[INSTRUCTION] Return the material word for word. Do not include pictures.
[start]
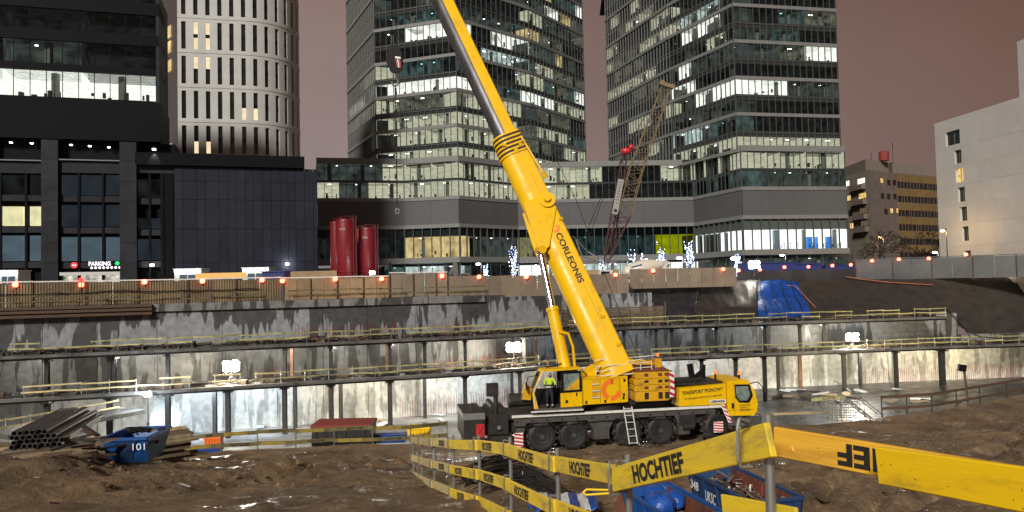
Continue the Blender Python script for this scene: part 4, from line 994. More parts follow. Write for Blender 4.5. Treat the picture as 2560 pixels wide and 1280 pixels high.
railing('guard_railing', 'pale board railing along the lower slab edge near the pipe stack', ER, ZL, sp_(60, ZL), sp_(600, ZL), 2.2, (.5, 1.02), seedv=4, m_='rail_pale', skip=.05)
railing('guard_railing', 'yellow board railing along the lower slab edge behind the crane', ER, ZL, sp_(640, ZL), sp_(1600, ZL), 2.3, (.5, 1.02), seedv=5, skip=.06)
railing('guard_railing', 'yellow board railing along the lower slab edge under the lamp beside the soil bank', ER, ZL, sp_(1630, ZL), sp_(2590, ZL), 2.3, (.5, 1.02), seedv=6, skip=.06)
WR = offset_line(E, 5.3)
railing('guard_railing', 'thin board railing on the brown ledge under the corrugated hoarding', WR, 7.3, 2, s_of_px(WR, 712, 7.3), 2.4, (.5, 1.0), seedv=7, m_='rail_dark', skip=.3, bh=.12)
railing('guard_railing', 'thin board railing on the wall top under the plywood hoarding', WR, 7.3, s_of_px(WR, 725, 7.3), s_of_px(WR, 1210, 7.3), 2.4, (.5, 1.0), seedv=8, m_='rail_dark', skip=.2, bh=.12)
# brown waling ledge under the corrugated hoarding
b = MB(); W3 = offset_line(E, 4.9); s1 = s_of_px(W3, 380, 6.9)
for z0, z1, d0 in ((6.3, 6.55, 4.7), (6.7, 6.95, 4.8), (7.05, 7.29, 4.7)):
    Wd = offset_line(E, d0); b.loft([[zc(along(Wd, s), z0), zc(along(Wd, s), z1), zc(along(WA, s), z1), zc(along(WA, s), z0)] for s in [s1 * i / 10 for i in range(11)]])
b.build('waling_beam', 'waling', bs)

# ---- hoardings at street level
def hoarding(name, label, pts, s0, s1, z0, z1, pw, m_, kind='ply', seedv=1, cap=None, posts=True):
    rr = random.Random(seedv); t = thing(name, label, 'hoarding', zc(along(pts, (s0 + s1) / 2), z0)); n = max(1, round((s1 - s0) / pw))
    for i in range(n):
        a, b_ = along(pts, s0 + (s1 - s0) * i / n), along(pts, s0 + (s1 - s0) * (i + 1) / n); u = (b_ - a).normalized(); nn = V((u.y, -u.x, 0)); o_ = rr.uniform(0, .05)
        A, B = a + u * .02 + nn * o_, b_ - u * .02 + nn * o_; zt = z1 + rr.uniform(-.06, .06); b = MB()
        if kind == 'corr':
            k = 9; ring = []
            for j in range(k * 4 + 1):
                p = A + (B - A) * (j / (k * 4)); dd = (.0, .07, .07, .0)[j % 4]; ring.append(p + nn * dd)
            b.loft([[zc(p, z0), zc(p, zt), zc(p - nn * .02, zt), zc(p - nn * .02, z0)] for p in ring])
        else: b.loft([[zc(A, z0), zc(B, z0), zc(B - nn * .03, z0), zc(A - nn * .03, z0)], [zc(A, zt), zc(B, zt), zc(B - nn * .03, zt), zc(A - nn * .03, zt)]])
        b.build('panel', m_, t)
        if posts and i % 2 == 0:
            b = MB(); b.bar(zc(a + nn * .14, z0 - .3), zc(a + nn * .14, z1 + .05), .1, .1); b.build('post', 'waling', t)
    if cap:
        for i in range(0, n, 3):
            a, b_ = along(pts, s0 + (s1 - s0) * i / n), along(pts, s0 + (s1 - s0) * min(n, i + 3) / n)
            b = MB(); b.bar(zc(a, z1 + .12), zc(b_, z1 + .12 + rr.uniform(-.03, .03)), .2, .12); b.build('cap_rail', cap, t)
    return t
WH = offset_line(E, 6.0)
sh = lambda px, z=8.5: s_of_px(WH, px, z)
hoarding('hoarding', 'brown corrugated hoarding with pale top rail, in front of the parking entrance', WH, 2, sh(706), 7.3, 9.55, 2.3, 'corrugated', 'corr', 2, 'white_paint')
hoarding('hoarding', 'plywood panel hoarding under the red silos', WH, sh(708), sh(972), 7.3, 9.5, 1.35, 'plywood', 'ply', 3, 'white_paint')
hoarding('hoarding', 'greyer plywood hoarding between the silos and the telescopic boom', WH, sh(974), sh(1118), 7.3, 9.85, 1.35, 'plywood_grey', 'ply', 4, 'white_paint')
hoarding('hoarding', 'long smooth plywood hoarding behind the telescopic boom', WH, sh(1122), sh(1572), 6.9, 9.45, 1.6, 'plywood_grey', 'ply', 5, None, False)
WH3 = offset_line(E, 8.5)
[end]
[TASK OUTPUT]
Continue the Blender Python script for this scene: part 4, from line 994. More parts follow. Write for Blender 4.5. Treat the picture as 2560 pixels wide and 1280 pixels high.
railing('guard_railing', 'pale board railing along the lower slab edge near the pipe stack', ER, ZL, sp_(60, ZL), sp_(600, ZL), 2.2, (.5, 1.02), seedv=4, m_='rail_pale', skip=.05)
railing('guard_railing', 'yellow board railing along the lower slab edge behind the crane', ER, ZL, sp_(640, ZL), sp_(1600, ZL), 2.3, (.5, 1.02), seedv=5, skip=.06)
railing('guard_railing', 'yellow board railing along the lower slab edge under the lamp beside the soil bank', ER, ZL, sp_(1630, ZL), sp_(2590, ZL), 2.3, (.5, 1.02), seedv=6, skip=.06)
WR = offset_line(E, 5.3)
railing('guard_railing', 'thin board railing on the brown ledge under the corrugated hoarding', WR, 7.3, 2, s_of_px(WR, 712, 7.3), 2.4, (.5, 1.0), seedv=7, m_='rail_dark', skip=.3, bh=.12)
railing('guard_railing', 'thin board railing on the wall top under the plywood hoarding', WR, 7.3, s_of_px(WR, 725, 7.3), s_of_px(WR, 1210, 7.3), 2.4, (.5, 1.0), seedv=8, m_='rail_dark', skip=.2, bh=.12)
# brown waling ledge under the corrugated hoarding
b = MB(); W3 = offset_line(E, 4.9); s1 = s_of_px(W3, 380, 6.9)
for z0, z1, d0 in ((6.3, 6.55, 4.7), (6.7, 6.95, 4.8), (7.05, 7.29, 4.7)):
    Wd = offset_line(E, d0); b.loft([[zc(along(Wd, s), z0), zc(along(Wd, s), z1), zc(along(WA, s), z1), zc(along(WA, s), z0)] for s in [s1 * i / 10 for i in range(11)]])
b.build('waling_beam', 'waling', bs)

# ---- hoardings at street level
def hoarding(name, label, pts, s0, s1, z0, z1, pw, m_, kind='ply', seedv=1, cap=None, posts=True):
    rr = random.Random(seedv); t = thing(name, label, 'hoarding', zc(along(pts, (s0 + s1) / 2), z0)); n = max(1, round((s1 - s0) / pw))
    for i in range(n):
        a, b_ = along(pts, s0 + (s1 - s0) * i / n), along(pts, s0 + (s1 - s0) * (i + 1) / n); u = (b_ - a).normalized(); nn = V((u.y, -u.x, 0)); o_ = rr.uniform(0, .05)
        A, B = a + u * .02 + nn * o_, b_ - u * .02 + nn * o_; zt = z1 + rr.uniform(-.06, .06); b = MB()
        if kind == 'corr':
            k = 9; ring = []
            for j in range(k * 4 + 1):
                p = A + (B - A) * (j / (k * 4)); dd = (.0, .07, .07, .0)[j % 4]; ring.append(p + nn * dd)
            b.loft([[zc(p, z0), zc(p, zt), zc(p - nn * .02, zt), zc(p - nn * .02, z0)] for p in ring])
        else: b.loft([[zc(A, z0), zc(B, z0), zc(B - nn * .03, z0), zc(A - nn * .03, z0)], [zc(A, zt), zc(B, zt), zc(B - nn * .03, zt), zc(A - nn * .03, zt)]])
        b.build('panel', m_, t)
        if posts and i % 2 == 0:
            b = MB(); b.bar(zc(a + nn * .14, z0 - .3), zc(a + nn * .14, z1 + .05), .1, .1); b.build('post', 'waling', t)
    if cap:
        for i in range(0, n, 3):
            a, b_ = along(pts, s0 + (s1 - s0) * i / n), along(pts, s0 + (s1 - s0) * min(n, i + 3) / n)
            b = MB(); b.bar(zc(a, z1 + .12), zc(b_, z1 + .12 + rr.uniform(-.03, .03)), .2, .12); b.build('cap_rail', cap, t)
    return t
WH = offset_line(E, 6.0)
sh = lambda px, z=8.5: s_of_px(WH, px, z)
hoarding('hoarding', 'brown corrugated hoarding with pale top rail, in front of the parking entrance', WH, 2, sh(706), 7.3, 9.55, 2.3, 'corrugated', 'corr', 2, 'white_paint')
hoarding('hoarding', 'plywood panel hoarding under the red silos', WH, sh(708), sh(972), 7.3, 9.5, 1.35, 'plywood', 'ply', 3, 'white_paint')
hoarding('hoarding', 'greyer plywood hoarding between the silos and the telescopic boom', WH, sh(974), sh(1118), 7.3, 9.85, 1.35, 'plywood_grey', 'ply', 4, 'white_paint')
hoarding('hoarding', 'long smooth plywood hoarding behind the telescopic boom', WH, sh(1122), sh(1572), 6.9, 9.45, 1.6, 'plywood_grey', 'ply', 5, None, False)
WH3 = offset_line(E, 8.5)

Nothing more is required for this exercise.